I would add to Vonnegut's recipe one requirement to elevate a good story into a classic text: "Show us people and circumstances which illuminate our own lives." The Killer Angels also excels in that, with insights for all of us, though mainly in safer careers and seeming to compete for lower stakes. Death seldom visits us in our jobs, yet don't doubt that you are giving your life for it, if only by the hour. The end is the same for us as it was for them; glory now harder to find. As Shaara has Lee say, "And does it matter after all who wins? Was that ever really the question? Will God ask that question, in the end?" [p. 360]

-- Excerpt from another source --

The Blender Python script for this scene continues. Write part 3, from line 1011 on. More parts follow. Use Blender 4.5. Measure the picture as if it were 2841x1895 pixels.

Forgive me, please, my trespass. The Killer Angels spawns such thoughts. Therein lies its value.

Rating: 5 stars
Summary: This novel, changed my feeling on the civil war.
Review: I started off as a student who didn't care about the civil war, and all i wanted to do was read this book and get over with it. The first time i read it, i was very pesimistic, and then after realizing by the end of the 2nd day how great this book really was, i went back and re-started this novel and feel in love with the civil war and The Killer Angels. I am now really into the civil war and this book has changed my life forever.

Rating: 4 stars
Summary: Definitely expanded my education...
Review: Michael Shaara is a very eloquent writer- I was very impressed with his style. I now have a new insight into the intricacies of war. He didn't glamorize it and he succeeded in making it very real to those who have never had the war experience. I look forward to reading one of his other novels and expanding my mind all that much further. I didn't give it five stars only because I had wished that he could have given more detail as to the personalities of all these historical characters. It was very enjoyable & educational though admittedly I will generally recommend it solely to my male friends. As a woman, but not a extreme feminist, I would have to say men would more likely to be drawn to this story & it's subject matter.